[Sigia-l] IA myths: conceptual model of navigation - was: mix ing applesand oranges and tomatoes

PeterV peter at poorbuthappy.com
Fri Apr 12 12:27:09 EDT 2002


I said:

 > Which to me seem one of the great myths of IA: this whole 
building-a-conceptual-model-of-the-navigation business.

and then Erin said:

>"As a user, I have "muscle memory" about where to click on a page (e.g., which
>portlet or tile) to accomplish certain actions or find certain info, but this
>doesn't translate to a "conceptual model of navigation" at 
>all.  Similarly, the
>convention of left-hand taxonomy doesn't help the user navigate per se - 
>it only
>helps us (sometimes) discover and recall the availability of content and it's
>granularity."

And then Mike said:

>Interesting point I have never considered. I might say that your "muscle 
>memory"
>is based on certain expectations you have developed semi-consciously while 
>using
>a certain site. I don't think users develop a very full picture of what a site
>may contain and where something might be, but instead that they make their
>choices of what's behind a certain label based on how they think a site is
>organized. This comes from evaluating a certain choice as compared to the 
>other
>available choices. The vague model comes from this evaluation of available
>options.

My turn :)
I love the "Muscle memory" metaphor for how users retrace their paths 
through a website. Good one Erin, that's definitely an example of a 
*useful* metaphor. It's gonna be a classic I'm sure.

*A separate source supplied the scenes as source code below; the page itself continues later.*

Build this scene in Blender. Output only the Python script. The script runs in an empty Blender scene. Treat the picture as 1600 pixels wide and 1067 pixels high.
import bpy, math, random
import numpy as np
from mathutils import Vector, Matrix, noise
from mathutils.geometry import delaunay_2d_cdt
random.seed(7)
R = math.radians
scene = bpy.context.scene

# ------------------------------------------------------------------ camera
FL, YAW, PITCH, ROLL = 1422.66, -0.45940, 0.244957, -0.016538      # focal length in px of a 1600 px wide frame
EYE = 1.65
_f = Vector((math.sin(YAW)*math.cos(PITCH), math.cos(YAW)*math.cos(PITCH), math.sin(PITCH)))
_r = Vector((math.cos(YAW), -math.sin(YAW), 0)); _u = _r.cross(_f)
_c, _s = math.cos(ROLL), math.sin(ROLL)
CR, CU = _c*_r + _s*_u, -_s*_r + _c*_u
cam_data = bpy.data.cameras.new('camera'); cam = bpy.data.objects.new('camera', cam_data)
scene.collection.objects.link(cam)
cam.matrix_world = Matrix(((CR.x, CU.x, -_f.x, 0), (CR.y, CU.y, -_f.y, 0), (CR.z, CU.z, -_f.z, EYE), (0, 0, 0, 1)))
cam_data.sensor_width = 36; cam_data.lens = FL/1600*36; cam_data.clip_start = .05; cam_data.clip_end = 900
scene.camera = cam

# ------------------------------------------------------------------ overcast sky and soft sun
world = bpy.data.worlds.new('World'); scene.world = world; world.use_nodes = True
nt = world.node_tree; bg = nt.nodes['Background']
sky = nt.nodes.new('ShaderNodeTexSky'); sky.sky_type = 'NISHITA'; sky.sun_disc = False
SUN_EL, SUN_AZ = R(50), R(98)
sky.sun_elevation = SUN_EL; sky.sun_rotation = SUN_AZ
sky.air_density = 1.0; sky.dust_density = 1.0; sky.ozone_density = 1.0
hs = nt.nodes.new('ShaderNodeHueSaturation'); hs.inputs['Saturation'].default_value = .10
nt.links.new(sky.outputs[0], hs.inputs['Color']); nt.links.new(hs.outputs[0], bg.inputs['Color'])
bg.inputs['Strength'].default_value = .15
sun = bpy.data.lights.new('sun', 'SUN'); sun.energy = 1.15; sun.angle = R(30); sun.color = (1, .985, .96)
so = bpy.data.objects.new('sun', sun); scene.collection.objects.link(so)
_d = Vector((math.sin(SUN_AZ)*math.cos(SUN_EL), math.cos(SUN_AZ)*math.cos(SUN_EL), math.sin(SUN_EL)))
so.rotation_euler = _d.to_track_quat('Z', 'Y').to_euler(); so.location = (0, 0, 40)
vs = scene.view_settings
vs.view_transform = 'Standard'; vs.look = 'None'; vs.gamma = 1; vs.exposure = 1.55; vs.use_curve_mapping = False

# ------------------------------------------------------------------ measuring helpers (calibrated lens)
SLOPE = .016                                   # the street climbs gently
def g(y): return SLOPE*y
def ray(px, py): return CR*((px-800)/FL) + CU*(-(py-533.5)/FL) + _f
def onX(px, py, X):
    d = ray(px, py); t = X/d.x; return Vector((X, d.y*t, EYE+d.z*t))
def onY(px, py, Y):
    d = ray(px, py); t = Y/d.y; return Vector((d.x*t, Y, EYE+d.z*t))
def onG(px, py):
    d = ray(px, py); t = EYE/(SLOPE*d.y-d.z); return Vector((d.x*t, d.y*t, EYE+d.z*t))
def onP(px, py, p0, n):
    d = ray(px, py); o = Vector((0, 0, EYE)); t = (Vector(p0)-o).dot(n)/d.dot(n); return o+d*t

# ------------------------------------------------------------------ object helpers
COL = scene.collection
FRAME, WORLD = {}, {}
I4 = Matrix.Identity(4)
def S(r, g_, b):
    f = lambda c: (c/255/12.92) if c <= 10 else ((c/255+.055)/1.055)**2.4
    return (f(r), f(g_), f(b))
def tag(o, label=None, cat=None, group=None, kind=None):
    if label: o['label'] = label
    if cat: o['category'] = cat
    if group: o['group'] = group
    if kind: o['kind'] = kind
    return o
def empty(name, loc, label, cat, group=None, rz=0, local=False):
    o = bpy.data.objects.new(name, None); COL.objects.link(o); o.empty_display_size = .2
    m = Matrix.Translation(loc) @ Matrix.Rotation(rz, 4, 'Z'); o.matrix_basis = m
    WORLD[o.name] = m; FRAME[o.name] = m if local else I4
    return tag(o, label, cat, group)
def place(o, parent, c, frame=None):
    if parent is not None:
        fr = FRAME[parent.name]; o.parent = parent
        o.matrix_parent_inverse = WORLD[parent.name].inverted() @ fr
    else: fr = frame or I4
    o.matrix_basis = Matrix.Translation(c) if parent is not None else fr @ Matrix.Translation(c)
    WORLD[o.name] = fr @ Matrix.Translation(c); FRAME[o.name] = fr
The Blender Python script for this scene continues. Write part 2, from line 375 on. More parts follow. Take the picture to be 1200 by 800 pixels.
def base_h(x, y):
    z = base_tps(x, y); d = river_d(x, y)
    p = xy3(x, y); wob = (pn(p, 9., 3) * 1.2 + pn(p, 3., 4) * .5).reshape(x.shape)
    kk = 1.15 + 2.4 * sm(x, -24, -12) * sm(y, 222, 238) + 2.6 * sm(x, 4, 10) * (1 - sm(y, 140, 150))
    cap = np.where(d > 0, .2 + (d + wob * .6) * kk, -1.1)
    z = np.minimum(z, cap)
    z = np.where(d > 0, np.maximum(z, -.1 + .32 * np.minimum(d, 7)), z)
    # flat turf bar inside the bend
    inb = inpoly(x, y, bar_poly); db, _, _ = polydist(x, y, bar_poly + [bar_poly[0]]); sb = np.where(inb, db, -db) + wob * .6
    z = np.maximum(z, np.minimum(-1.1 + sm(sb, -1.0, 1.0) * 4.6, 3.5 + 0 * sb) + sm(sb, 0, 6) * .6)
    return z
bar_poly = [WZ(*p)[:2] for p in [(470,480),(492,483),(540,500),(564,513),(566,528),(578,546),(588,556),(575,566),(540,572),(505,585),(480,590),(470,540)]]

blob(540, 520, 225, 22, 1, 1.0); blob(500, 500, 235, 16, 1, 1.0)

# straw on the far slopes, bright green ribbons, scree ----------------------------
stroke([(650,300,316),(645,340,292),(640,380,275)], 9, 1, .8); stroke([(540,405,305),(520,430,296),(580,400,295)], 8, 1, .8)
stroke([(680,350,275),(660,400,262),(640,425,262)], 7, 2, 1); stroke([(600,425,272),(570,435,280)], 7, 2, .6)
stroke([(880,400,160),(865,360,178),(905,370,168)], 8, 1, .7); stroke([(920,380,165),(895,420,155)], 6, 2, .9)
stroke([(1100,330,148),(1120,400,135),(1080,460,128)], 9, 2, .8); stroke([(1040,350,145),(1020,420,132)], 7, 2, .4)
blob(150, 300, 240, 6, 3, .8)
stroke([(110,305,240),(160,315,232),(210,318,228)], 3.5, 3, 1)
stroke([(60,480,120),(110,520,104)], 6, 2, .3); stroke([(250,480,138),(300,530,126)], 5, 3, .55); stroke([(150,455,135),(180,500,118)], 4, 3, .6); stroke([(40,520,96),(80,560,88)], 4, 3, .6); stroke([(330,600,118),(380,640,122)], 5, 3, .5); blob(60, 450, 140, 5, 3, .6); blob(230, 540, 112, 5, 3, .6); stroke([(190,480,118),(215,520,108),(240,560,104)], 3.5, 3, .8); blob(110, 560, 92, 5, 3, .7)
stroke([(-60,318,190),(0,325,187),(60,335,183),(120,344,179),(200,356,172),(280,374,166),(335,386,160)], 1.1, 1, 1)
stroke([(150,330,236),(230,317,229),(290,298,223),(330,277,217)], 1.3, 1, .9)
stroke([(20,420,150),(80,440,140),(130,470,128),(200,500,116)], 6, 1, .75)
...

When Mike says: "[...] evaluating a certain choice as compared to the other 
available choices", I don't agree. I don't believe (right now) users 
evaluate when using website. They satisfice - ie. pick the first choice 
available. Check out naturalistic decision making theory (try Google, can't 
find my links right now) for more on this.

Data point: I'm sure we've all seen users move between different sites 
without realising they're on a separate site. This argues against the 
"conceptual model of navigation" model.